Il est aussi préférable de faire un ciblage plus fin de son audience, miser sur «des mots-clés à fort taux de conversion sur son site web, segmenter ses listes d’adresses électroniques et recibler les utilisateurs qui visitent son site web», conseille la Roberto Caporuscio. Bien qu’il soit recommandé d’adopter une approche d’amélioration continue en permanence, une période d’incertitude, comme une récession ou une pandémie, est l’occasion de réviser ses stratégies de marketing.
L’entreprise peut tenter de mieux se repositionner, notamment par rapport à ses compéti-teurs, et personnaliser son offre. «C’est une excellente occasion pour réfléchir à ce qu’on est et à qui on veut servir. Ce ne sont pas tous les clients qui sont rentables», souligne Yan Cimon. Le professeur encourage à concevoir le marketing non pas comme à un poste budgétaire, mais de façon stratégique, par rapport à l’ensemble des activités de l’organisation. «Y a-t-il des familles de produits qui vont nous permettre de passer à travers l’incertitude, et d’autres qu’on devrait laisser aller, car au fil des années on s’est mis à faire des choses qui n’étaient pas au coeur de notre modèle d’affaires ?»cite-t-il en exemple.
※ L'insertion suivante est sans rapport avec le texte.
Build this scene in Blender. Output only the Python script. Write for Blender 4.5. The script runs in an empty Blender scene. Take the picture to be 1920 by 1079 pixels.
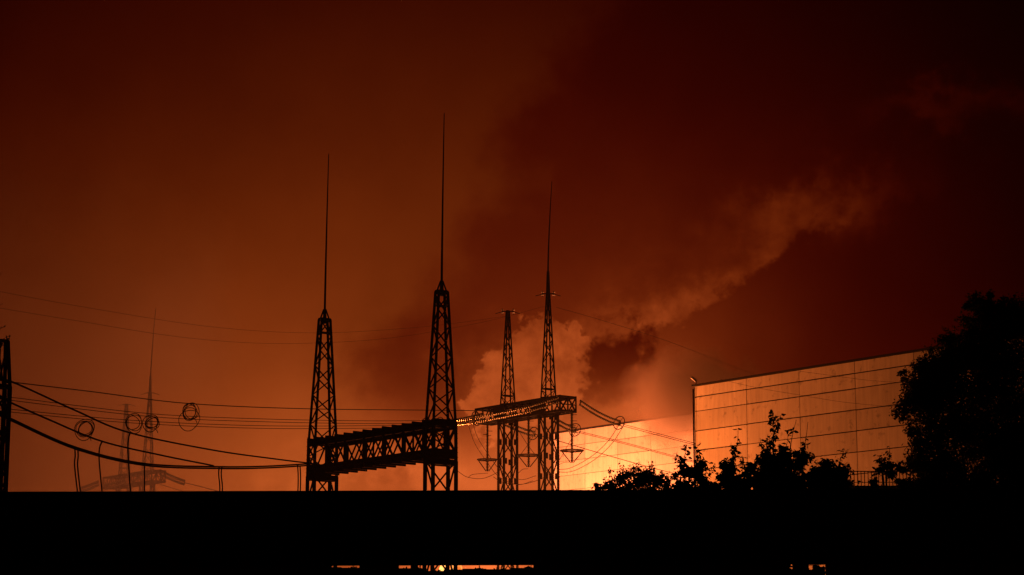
import bpy, math, random
import numpy as np
from mathutils import Vector, Matrix

scene = bpy.context.scene
COL = scene.collection
R = math.radians

# ------------------------------------------------------------------ camera
F = 4000.0                                   # focal length in photo pixels (1920 wide)
PITCH = math.atan(740.0 / F)
CAM = Vector((0, 0, 1.7))
cd = bpy.data.cameras.new('camera')
cd.sensor_width = 36.0
cd.lens = 36.0 * F / 1920.0
cd.clip_start = 0.5
cd.clip_end = 6000.0
cam = bpy.data.objects.new('camera', cd)
COL.objects.link(cam)
cam.location = CAM
cam.rotation_euler = (math.pi / 2 + PITCH, 0, 0)
scene.camera = cam

FW = Vector((0, math.cos(PITCH), math.sin(PITCH)))
UP = Vector((0, -math.sin(PITCH), math.cos(PITCH)))
RT = Vector((1, 0, 0))


def ray(x, y):
    return RT * ((x - 960) / F) + UP * ((540 - y) / F) + FW


def at(x, y, Y):
    d = ray(x, y)
    return CAM + d * (Y / d.y)


def atz(x, y, z):
    d = ray(x, y)
    return CAM + d * ((z - CAM.z) / d.z)


# ------------------------------------------------------------------ render / exposure
scene.view_settings.view_transform = 'Standard'
scene.view_settings.look = 'None'
scene.view_settings.exposure = 0.0
scene.view_settings.gamma = 1.0
scene.view_settings.use_curve_mapping = False
cy = scene.cycles
cy.use_denoising = True
cy.max_bounces = 6
cy.diffuse_bounces = 2
cy.glossy_bounces = 2
cy.transmission_bounces = 3
cy.transparent_max_bounces = 8
cy.volume_bounces = 1
cy.sample_clamp_indirect = 4.0
cy.volume_step_rate = 1.0
cy.volume_max_steps = 96

# ------------------------------------------------------------------ world: smoke-filled night sky lit by the fire
world = bpy.data.worlds.new('World')
scene.world = world
world.use_nodes = True
WT = world.node_tree
WT.nodes.clear()


class S:
    """tiny expression builder over math nodes"""
    nt = WT

    def __init__(self, s):
        self.s = s

    @staticmethod
    def op(o, *a, clamp=False):
        n = S.nt.nodes.new('ShaderNodeMath')
        n.operation = o
        n.use_clamp = clamp
        for i, v in enumerate(a):
            if isinstance(v, S):
                S.nt.links.new(v.s, n.inputs[i])
            else:
                n.inputs[i].default_value = float(v)
        return S(n.outputs[0])

    def __add__(a, b): return S.op('ADD', a, b)
    __radd__ = __add__
    def __sub__(a, b): return S.op('SUBTRACT', a, b)
    def __rsub__(a, b): return S.op('SUBTRACT', b, a)
    def __mul__(a, b): return S.op('MULTIPLY', a, b)
    __rmul__ = __mul__
    def __truediv__(a, b): return S.op('DIVIDE', a, b)
    def __pow__(a, b): return S.op('POWER', a, b)


def smax(a, b): return S.op('MAXIMUM', a, b)
def smin(a, b): return S.op('MINIMUM', a, b)
def sexp(a): return S.op('EXPONENT', a)


def sstep(a, lo, hi):
    n = S.nt.nodes.new('ShaderNodeMapRange')
    n.interpolation_type = 'SMOOTHSTEP'
    n.inputs['From Min'].default_value = lo
    n.inputs['From Max'].default_value = hi
    n.inputs['To Min'].default_value = 0
    n.inputs['To Max'].default_value = 1
    S.nt.links.new(a.s, n.inputs['Value'])
    return S(n.outputs['Result'])


def noise(vec, scale, detail=4, rough=0.55, dist=0.0):
    n = S.nt.nodes.new('ShaderNodeTexNoise')
    n.inputs['Scale'].default_value = scale
    n.inputs['Detail'].default_value = detail
    n.inputs['Roughness'].default_value = rough
    n.inputs['Distortion'].default_value = dist
    S.nt.links.new(vec, n.inputs['Vector'])
    return S(n.outputs['Fac'])


def lut(a, pts, lo, hi, vlo, vhi):
    """1-D curve through pts (x, value), smooth"""
    t = (a - lo) * (1.0 / (hi - lo))
    n = S.nt.nodes.new('ShaderNodeValToRGB')
    n.color_ramp.interpolation = 'LINEAR'
    S.nt.links.new(t.s, n.inputs[0])
    cr = n.color_ramp
    while len(cr.elements) > 1:
        cr.elements.remove(cr.elements[-1])
    first = True
    for x, v in sorted(pts):
        p = min(1, max(0, (x - lo) / (hi - lo)))
        e = cr.elements[0] if first else cr.elements.new(p)
        e.position = p
        g = (v - vlo) / (vhi - vlo)
        e.color = (g, g, g, 1)
        first = False
    m = S.nt.nodes.new('ShaderNodeSeparateColor')
    S.nt.links.new(n.outputs[0], m.inputs[0])
    return S(m.outputs[0]) * (vhi - vlo) + vlo


tc = WT.nodes.new('ShaderNodeTexCoord')
sep = WT.nodes.new('ShaderNodeSeparateXYZ')
WT.links.new(tc.outputs['Generated'], sep.inputs[0])
DX, DY, DZ = (S(sep.outputs[i]) for i in range(3))
KU = F / 1000.0
# azimuth / elevation of the viewing direction, in units of 1000 photo pixels (0.25 rad)
U0 = S.op('ARCTAN2', DX, DY) * KU
V0 = S.op('ARCSINE', DZ) * KU


def uv(x, y):
    d = ray(x, y).normalized()
    return math.atan2(d.x, d.y) * KU, math.asin(d.z) * KU


vec = tc.outputs['Generated']
na = noise(vec, 22, 5, 0.55) - 0.5
nb = noise(vec, 27, 5, 0.55) - 0.5
nc = noise(vec, 70, 4, 0.6) - 0.5
nd = noise(vec, 95, 4, 0.6) - 0.5
ne = noise(vec, 190, 3, 0.6) - 0.5
nf = noise(vec, 210, 3, 0.6) - 0.5
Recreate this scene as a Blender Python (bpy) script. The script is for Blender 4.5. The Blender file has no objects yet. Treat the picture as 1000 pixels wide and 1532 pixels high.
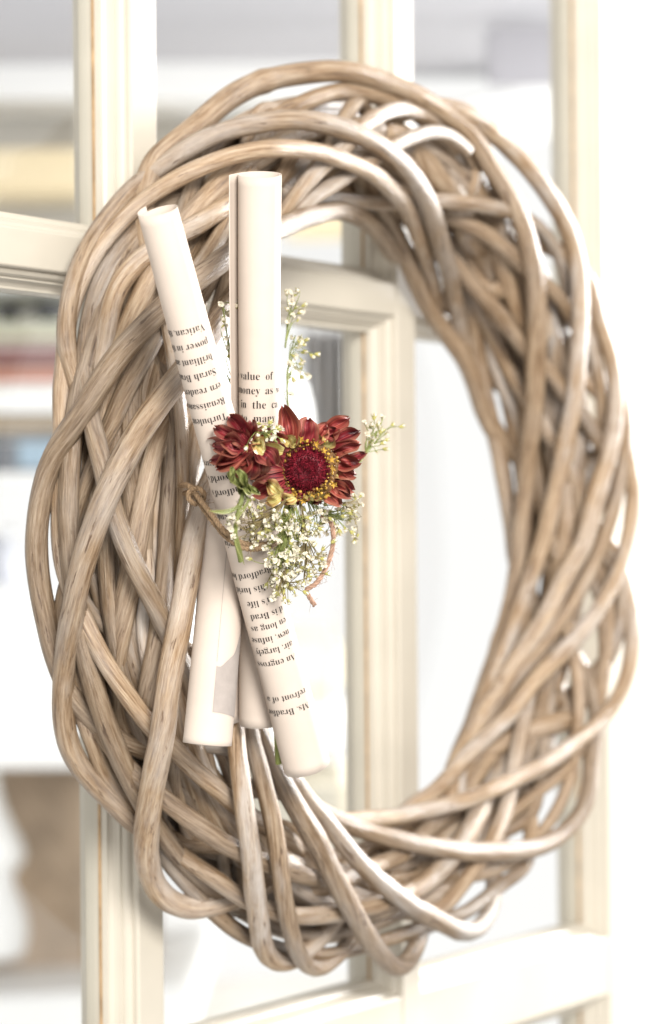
import bpy, bmesh, math, random
import numpy as np
from mathutils import Vector, Matrix

random.seed(7)
RNG = np.random.default_rng(7)
sc = bpy.context.scene
COL = sc.collection
pi = math.pi

# ------------------------------------------------------------------ camera, world, lamps, exposure
F = 3390.0                       # focal length in photograph pixels (1000 x 1532)
PHI = math.radians(53)           # angle between the view and the door's normal
Z0 = 1.19
HORIZON = 815.0
ROLL = math.radians(0.5)
FW = np.array([math.sin(PHI), math.cos(PHI), 0.0])
_rt = np.array([math.cos(PHI), -math.sin(PHI), 0.0])
_up = np.array([0.0, 0.0, 1.0])
RT = _rt * math.cos(ROLL) - _up * math.sin(ROLL)
UP = _up * math.cos(ROLL) + _rt * math.sin(ROLL)
CAM = -Z0 * FW - (65 / F * Z0) * _rt

cam = bpy.data.cameras.new("camera")
cam_o = bpy.data.objects.new("camera", cam)
COL.objects.link(cam_o)
cam.sensor_fit = 'VERTICAL'
cam.sensor_height = 36.0
cam.lens = 36.0 * F / 1532.0
cam.shift_y = (HORIZON - 766.0) / 1532.0
cam.clip_start = 0.05
cam.clip_end = 50.0
m = Matrix.Identity(4)
for i in range(3):
    m[i][0], m[i][1], m[i][2], m[i][3] = RT[i], UP[i], -FW[i], CAM[i]
cam_o.matrix_world = m
cam.dof.use_dof = True
cam.dof.focus_distance = 0.915
cam.dof.aperture_fstop = 6.0
sc.camera = cam_o

world = bpy.data.worlds.new("World")
sc.world = world
world.use_nodes = True
bg = world.node_tree.nodes["Background"]
bg.inputs[0].default_value = (1.0, 0.99, 0.98, 1)
bg.inputs[1].default_value = 1.06


def area(name, loc, target, size, power, color):
    l = bpy.data.lights.new(name, 'AREA')
    l.shape = 'RECTANGLE'
    l.size, l.size_y = size
    l.energy = power
    l.color = color
    o = bpy.data.objects.new(name, l)
    COL.objects.link(o)
    o.location = loc
    o.rotation_euler = (Vector(target) - Vector(loc)).to_track_quat('-Z', 'Y').to_euler()
    return o


area("window_light", (1.85, -0.46, 0.62), (-0.05, -0.05, 0.0), (0.42, 0.9), 182.0, (1.0, 0.99, 0.985))
area("front_fill_light", (-1.45, -1.75, 0.85), (-0.15, -0.05, 0.0), (0.75, 0.75), 96.0, (1.0, 0.975, 0.945))  # added soft fill from behind the camera, brightens the wreath's left side
area("background_fill_light", tuple(CAM + FW * 1.95 + _rt * 0.95 + _up * 0.45), tuple(CAM + FW * 2.75 - _rt * 0.25), (0.5, 0.7), 6.0, (1.0, 0.98, 0.96))  # unseen lamp added beyond the door to brighten the background objects

sc.view_settings.view_transform = 'Standard'
sc.view_settings.look = 'None'
sc.view_settings.exposure = 0.0
sc.view_settings.gamma = 1.0
sc.render.engine = 'CYCLES'
sc.cycles.use_denoising = True
sc.cycles.max_bounces = 8
sc.cycles.transparent_max_bounces = 24


# ------------------------------------------------------------------ helpers
def ray(px, py):
    d = FW + RT * ((px - 500.0) / F) + UP * ((HORIZON - py) / F)
    return d                                   # camera depth 1


def at_depth(px, py, z):
    return CAM + ray(px, py) * z


def at_y(px, py, Y):
    d = ray(px, py)
    return CAM + d * ((Y - CAM[1]) / d[1])


def depth_of(p):
    return float((np.asarray(p) - CAM) @ FW)


def tag(o, label=None, cat=None, group=None, kind=None):
    if label: o["label"] = label
    if cat: o["category"] = cat
    if group: o["group"] = group
    if kind: o["kind"] = kind
    return o


def empty(name, loc=(0, 0, 0)):
    o = bpy.data.objects.new(name, None)
    o.empty_display_size = 0.02
    COL.objects.link(o)
    o.location = loc
    return o


def link(name, me, mat=None, parent=None, smooth=True):
    if mat is not None:
        for mm in (mat if isinstance(mat, (list, tuple)) else [mat]):
            me.materials.append(mm)
    if smooth:
        me.polygons.foreach_set("use_smooth", [True] * len(me.polygons))
    o = bpy.data.objects.new(name, me)
    COL.objects.link(o)
    if parent is not None:
        o.parent = parent
        o.matrix_parent_inverse = Matrix.Translation(-Vector(parent.location))
    return o


def mesh_from(name, verts, faces):
    me = bpy.data.meshes.new(name)
    me.from_pydata([tuple(map(float, v)) for v in verts], [], faces)
    me.update()
    return me


def nodes_of(name):
    mt = bpy.data.materials.new(name)
    mt.use_nodes = True
    nt = mt.node_tree
    return mt, nt, nt.nodes["Principled BSDF"]


def N(nt, kind, **kw):
    n = nt.nodes.new(kind)
    for k, v in kw.items():
        setattr(n, k, v)
    return n


def ramp(nt, stops):
    r = nt.nodes.new("ShaderNodeValToRGB")
    e = r.color_ramp.elements
    while len(e) < len(stops):
        e.new(0.5)
    for el, (p, c) in zip(e, stops):
        el.position = p
        el.color = (*c, 1)
    return r


def paint(name, col, rough=0.5, var=0.06, scale=14.0, bump=0.15, bscale=120.0, spec=0.4, dist=0.0006):
    mt, nt, b = nodes_of(name)
    tc = N(nt, "ShaderNodeTexCoord")
    n1 = N(nt, "ShaderNodeTexNoise")
    n1.inputs["Scale"].default_value = scale
    n1.inputs["Detail"].default_value = 5
    nt.links.new(tc.outputs["Object"], n1.inputs["Vector"])
    lo = tuple(c * (1 - var) for c in col)
    hi = tuple(min(1, c * (1 + var)) for c in col)
    r = ramp(nt, [(0.3, lo), (0.7, hi)])
    nt.links.new(n1.outputs["Fac"], r.inputs[0])
    nt.links.new(r.outputs[0], b.inputs["Base Color"])
    n2 = N(nt, "ShaderNodeTexNoise")
    n2.inputs["Scale"].default_value = bscale
    nt.links.new(tc.outputs["Object"], n2.inputs["Vector"])
    bp = N(nt, "ShaderNodeBump")
    bp.inputs["Strength"].default_value = bump
    bp.inputs["Distance"].default_value = dist
    nt.links.new(n2.outputs["Fac"], bp.inputs["Height"])
    nt.links.new(bp.outputs[0], b.inputs["Normal"])
    b.inputs["Roughness"].default_value = rough
    b.inputs["Specular IOR Level"].default_value = spec
    return mt


# ------------------------------------------------------------------ materials
def willow_material():
    mt, nt, b = nodes_of("peeled_willow")
    L = nt.links.new
    at = N(nt, "ShaderNodeAttribute", attribute_name="grain")
    oi = N(nt, "ShaderNodeObjectInfo")

    def noise(scale, detail, vecscale=None, rough=0.6):
        n = N(nt, "ShaderNodeTexNoise")
        n.inputs["Scale"].default_value = scale
        n.inputs["Detail"].default_value = detail
        n.inputs["Roughness"].default_value = rough
        if vecscale:
            mp = N(nt, "ShaderNodeMapping")
            mp.inputs["Scale"].default_value = vecscale
            L(at.outputs["Vector"], mp.inputs["Vector"])
            L(mp.outputs[0], n.inputs["Vector"])
        else:
            L(at.outputs["Vector"], n.inputs["Vector"])
        return n
    streak = noise(520, 7, (1, 1, 0.085), 0.7)
    fine = noise(1700, 4, (1, 1, 0.06))
    patch = noise(60, 5, (1, 1, 0.35), 0.6)
    fleck = noise(420, 4, (1, 1, 0.16), 0.6)
    base = ramp(nt, [(0.28, (0.045, 0.021, 0.009)), (0.40, (0.185, 0.112, 0.056)),
                     (0.53, (0.298, 0.208, 0.128)), (0.69, (0.400, 0.305, 0.208))])
    L(streak.outputs["Fac"], base.inputs[0])
    wash = ramp(nt, [(0.44, (0, 0, 0)), (0.66, (0.80, 0.80, 0.80))])
    L(patch.outputs["Fac"], wash.inputs[0])
    mx = N(nt, "ShaderNodeMixRGB")
    mx.inputs[2].default_value = (0.395, 0.346, 0.300, 1)
    # some canes are bleached all over, others keep their tan
    r2 = N(nt, "ShaderNodeMath", operation='MULTIPLY')
    r2.inputs[1].default_value = 7.31
    L(oi.outputs["Random"], r2.inputs[0])
    r3 = N(nt, "ShaderNodeMath", operation='FRACT')
    L(r2.outputs[0], r3.inputs[0])
    r4 = N(nt, "ShaderNodeMath", operation='MULTIPLY_ADD')
    r4.inputs[1].default_value = 1.1
    r4.inputs[2].default_value = 0.25
    L(r3.outputs[0], r4.inputs[0])
    r5 = N(nt, "ShaderNodeMath", operation='MULTIPLY', use_clamp=True)
    L(r4.outputs[0], r5.inputs[0])
    L(wash.outputs[0], r5.inputs[1])
    L(r5.outputs[0], mx.inputs[0])
    L(base.outputs[0], mx.inputs[1])
    # thin brown splits and specks left by the bark
    fl = ramp(nt, [(0.625, (0, 0, 0)), (0.67, (0.9, 0.9, 0.9))])
    L(fleck.outputs["Fac"], fl.inputs[0])
    mf = N(nt, "ShaderNodeMixRGB")
    mf.inputs[2].default_value = (0.105, 0.060, 0.032, 1)
    L(fl.outputs[0], mf.inputs[0])
    L(mx.outputs[0], mf.inputs[1])
    fm = N(nt, "ShaderNodeMapRange")
    fm.inputs[3].default_value = 0.62
    fm.inputs[4].default_value = 1.34
    L(fine.outputs["Fac"], fm.inputs[0])
    rv = N(nt, "ShaderNodeMapRange")
    rv.inputs[3].default_value = 0.72
    rv.inputs[4].default_value = 1.22
    L(oi.outputs["Random"], rv.inputs[0])
    mul = N(nt, "ShaderNodeMath", operation='MULTIPLY')
    L(fm.outputs[0], mul.inputs[0])
    L(rv.outputs[0], mul.inputs[1])
    mm = N(nt, "ShaderNodeMixRGB", blend_type='MULTIPLY')
    mm.inputs[0].default_value = 1
    L(mf.outputs[0], mm.inputs[1])
    L(mul.outputs[0], mm.inputs[2])
    L(mm.outputs[0], b.inputs["Base Color"])
    bp = N(nt, "ShaderNodeBump")
    bp.inputs["Strength"].default_value = 0.8
    bp.inputs["Distance"].default_value = 0.0008
    ad = N(nt, "ShaderNodeMath", operation='ADD')
    L(streak.outputs["Fac"], ad.inputs[0])
    L(fine.outputs["Fac"], ad.inputs[1])
    L(ad.outputs[0], bp.inputs["Height"])
    L(bp.outputs[0], b.inputs["Normal"])
    b.inputs["Roughness"].default_value = 0.42
    b.inputs["Specular IOR Level"].default_value = 0.5
    return mt


WILLOW = willow_material()
DOOR_PAINT = paint("cream_door_paint", (0.455, 0.415, 0.342), 0.42, 0.055, 22, 0.22, 90, 0.4)
GROOVE = paint("brown_glazing_putty", (0.33, 0.22, 0.12), 0.8, 0.35, 90, 0.4, 300, 0.2)


def glass_material():
    mt, nt, b = nodes_of("window_glass")
    nt.nodes.remove(b)
    out = nt.nodes["Material Output"]
    tr = N(nt, "ShaderNodeBsdfTransparent")
    tr.inputs[0].default_value = (0.985, 0.99, 0.985, 1)
    gl = N(nt, "ShaderNodeBsdfGlossy")
    gl.inputs["Roughness"].default_value = 0.02
    lw = N(nt, "ShaderNodeLayerWeight")
    pw = N(nt, "ShaderNodeMath", operation='POWER')
    pw.inputs[1].default_value = 5.0
    nt.links.new(lw.outputs["Facing"], pw.inputs[0])
    fr = N(nt, "ShaderNodeMath", operation='MULTIPLY_ADD')
    fr.inputs[1].default_value = 0.95
    fr.inputs[2].default_value = 0.045
    nt.links.new(pw.outputs[0], fr.inputs[0])
    mx = N(nt, "ShaderNodeMixShader")
    nt.links.new(fr.outputs[0], mx.inputs[0])
    nt.links.new(tr.outputs[0], mx.inputs[1])
    nt.links.new(gl.outputs[0], mx.inputs[2])
    nt.links.new(mx.outputs[0], out.inputs[0])
    return mt


GLASS = glass_material()


def paper_material(name, col):
    mt, nt, b = nodes_of(name)
    L = nt.links.new
    tc = N(nt, "ShaderNodeTexCoord")
    n = N(nt, "ShaderNodeTexNoise")
    n.inputs["Scale"].default_value = 60
    n.inputs["Detail"].default_value = 8
    L(tc.outputs["Object"], n.inputs["Vector"])
    r = ramp(nt, [(0.3, tuple(c * 0.955 for c in col)), (0.7, tuple(min(1, c * 1.03) for c in col))])
    L(n.outputs["Fac"], r.inputs[0])
    L(r.outputs[0], b.inputs["Base Color"])
    n2 = N(nt, "ShaderNodeTexNoise")
    n2.inputs["Scale"].default_value = 1500
    n2.inputs["Detail"].default_value = 3
    L(tc.outputs["Object"], n2.inputs["Vector"])
    bp = N(nt, "ShaderNodeBump")
    bp.inputs["Strength"].default_value = 0.12
    bp.inputs["Distance"].default_value = 0.0003
    L(n2.outputs["Fac"], bp.inputs["Height"])
    L(bp.outputs[0], b.inputs["Normal"])
    b.inputs["Roughness"].default_value = 0.8
    b.inputs["Specular IOR Level"].default_value = 0.2
    return mt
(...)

Le double tranchant des promotions
Dans son rapport, Nielsen met aussi en garde les entreprises qui souhaiteraient s’appuyer sur les réductions pour mousser leurs revenus, car «seulement une faible portion des ventes promotionnelles sont réellement incrémentielles, et qu’elles doivent être beaucoup plus élevées pour compenser les marges perdues». On y lit même que les organisations devraient réduire les dépenses dans certains canaux de communication qui sous-performent avant d’offrir des réductions.
Dans certaines industries, ça peut même être perçu comme un signe de désespoir, ou créer une guerre de prix prévient Yan Cimon. Il recommande donc d’y avoir recours de façon stratégique.
«Un détaillant peut faire un spécial imbattable sur un item ou sur un service qui générera beaucoup d’autres produits dans le panier.»